Mideast in the Midwest

By Elizabeth DiNovella, October 21, 2008

“Democracy is incomplete in Iran,” said Noble Peace Prize winner Dr. Shirin Ebadi, who spoke yesterday at the UW campus. But democracy in Iran, she said, must come through Iranians and not foreign troops.

Ebadi was the first woman to become a judge in Iran in 1969. But the laws imposed after the 1979 revolution forced her from the bench. She became a secretary in the courtroom she used to preside over. She left and went on to become one of the greatest human rights lawyers in Iran. (The Progressive interviewed her in 2004.)

Wearing a black double-breasted suit jacket with slacks, her brown hair cut short, Ebadi spoke with eloquence and searing determination.

She began her talk discussing how the Iranian government discriminates based on gender. Women are not equal to men under current Iranian law. She listed examples, including unfair divorce laws and travel restrictions, but noted that 65% of university students are women. “These laws are not compatible with Iranian culture,” she said.

Ebadi also noted that, “Freedom of speech is severely restricted.” In the last year alone, several newspapers have been shut down by the government.

What is source of these laws, post-revolution? The government claims the source is Islam. “Their interpretation of Islam is wrong,” she said, saying it was possible to have human rights under Islamic law.

As for democracy, majority rule is not a good enough definition. Democracy must exist within a framework of respecting human rights, she said. For example, discriminating based on gender, like Iran, is problematic, as are restrictions on free expression (Cuba, China).
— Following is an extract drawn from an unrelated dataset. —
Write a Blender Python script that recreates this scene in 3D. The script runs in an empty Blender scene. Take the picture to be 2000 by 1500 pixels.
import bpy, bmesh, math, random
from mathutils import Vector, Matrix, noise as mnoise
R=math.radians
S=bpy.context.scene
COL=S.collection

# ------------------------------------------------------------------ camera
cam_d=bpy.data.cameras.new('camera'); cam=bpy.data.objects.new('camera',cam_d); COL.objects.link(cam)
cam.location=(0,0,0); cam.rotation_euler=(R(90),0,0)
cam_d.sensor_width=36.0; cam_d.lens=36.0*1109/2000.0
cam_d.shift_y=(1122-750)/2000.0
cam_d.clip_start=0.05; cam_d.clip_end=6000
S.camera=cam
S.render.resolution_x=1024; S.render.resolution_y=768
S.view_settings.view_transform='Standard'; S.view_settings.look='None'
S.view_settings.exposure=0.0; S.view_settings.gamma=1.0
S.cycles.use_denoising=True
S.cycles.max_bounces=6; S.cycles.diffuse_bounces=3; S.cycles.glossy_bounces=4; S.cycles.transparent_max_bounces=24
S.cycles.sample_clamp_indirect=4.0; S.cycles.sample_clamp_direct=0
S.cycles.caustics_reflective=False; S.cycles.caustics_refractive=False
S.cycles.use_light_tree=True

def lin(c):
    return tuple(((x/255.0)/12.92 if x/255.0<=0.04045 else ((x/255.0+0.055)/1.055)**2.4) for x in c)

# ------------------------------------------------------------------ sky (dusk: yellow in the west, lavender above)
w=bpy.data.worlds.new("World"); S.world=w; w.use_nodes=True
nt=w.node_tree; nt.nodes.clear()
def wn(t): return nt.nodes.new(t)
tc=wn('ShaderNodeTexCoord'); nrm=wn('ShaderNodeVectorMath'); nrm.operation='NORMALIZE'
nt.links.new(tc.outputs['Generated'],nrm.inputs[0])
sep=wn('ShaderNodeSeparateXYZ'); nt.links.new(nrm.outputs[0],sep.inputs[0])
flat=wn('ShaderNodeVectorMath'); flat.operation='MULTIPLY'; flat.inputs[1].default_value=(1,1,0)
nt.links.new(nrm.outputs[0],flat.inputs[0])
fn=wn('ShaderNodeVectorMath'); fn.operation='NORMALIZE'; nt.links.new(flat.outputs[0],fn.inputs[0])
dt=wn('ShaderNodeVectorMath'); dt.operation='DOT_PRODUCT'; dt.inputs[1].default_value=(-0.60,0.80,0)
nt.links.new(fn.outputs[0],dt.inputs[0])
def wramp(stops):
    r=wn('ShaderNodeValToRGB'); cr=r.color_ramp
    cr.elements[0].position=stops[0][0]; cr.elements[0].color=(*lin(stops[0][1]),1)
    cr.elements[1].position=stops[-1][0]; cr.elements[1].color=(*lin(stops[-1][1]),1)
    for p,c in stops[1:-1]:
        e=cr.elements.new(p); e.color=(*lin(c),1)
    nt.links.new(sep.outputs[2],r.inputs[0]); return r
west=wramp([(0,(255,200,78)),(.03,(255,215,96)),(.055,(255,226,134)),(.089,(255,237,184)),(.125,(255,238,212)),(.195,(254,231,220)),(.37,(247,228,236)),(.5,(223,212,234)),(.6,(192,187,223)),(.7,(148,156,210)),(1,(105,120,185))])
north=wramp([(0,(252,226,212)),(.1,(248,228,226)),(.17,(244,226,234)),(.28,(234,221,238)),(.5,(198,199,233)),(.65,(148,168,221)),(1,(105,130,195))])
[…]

And the U.S. government uses national security as a way to curb civil rights, she said, mentioning the illegal domestic wiretapping by the Bush Administration. (She seemed more concerned about eavesdropping than some members of Congress.)

Human rights cannot be a pretext for another war in the Middle East. “We love Iran and will not allow it to become another Iraq,” she said.

She went on to discuss the Iran-Iraq War of the 1980s, back when Saddam Hussein was the U.S. government’s friend.

Ebadi said that Saddam was indeed a dictator, but it wasn’t as if he were the only one. “The difference between Saddam and other [dictators] is that Saddam happened to sit on a lot of oil.”

The U.S. has had a “misguided” foreign policy in the Middle East. People in the Middle East do not like their governments, many of which are U.S. allies (Saudi Arabia, UAE). So people are then suspicious of U.S. policy. The only exception is Iran, she said.

Due to human rights violations, the Iranian government is unpopular with its people. But outside the country, Iran is popular due to the decades of U.S. government’s misguided policies.

“Anyone who says ‘Death to America’ is popular in the region,” she said.

“The only solution is for the U.S. to give up protection of anti-democratic governments in the region,” she said and outlined a few simple and brilliant steps:
–stop selling weapons in the region
–no diplomatic relations if there is no parliament.

If the U.S. government took these measures, anti-U.S. sentiment could subside, she said, adding, “so people can see that saying ‘Death to America’ does not fill stomachs.”

She ended her talk with a bit of poetry. “Let us be as forgiving as the skies. Let us spread friendship like the wind, let us rage against discrimination and ignorance like fire.”

She added: “Let us be kind to one another, really kind.”

After hearing Ebadi talk, I went a few rooms over to hear the Palestinian hip-hop group DAM. They were amazing, blending Arabic rhythms with booming bass lines.

What I love about hip-hop is how it gets tweaked internationally by its local adherents. Someone in the crowd asked if the kids break dance in the Occupied Territories. No, DAM explained, they do their own hybrid: a mash up of hip hop and the dubka, a Middle Eastern folk dance.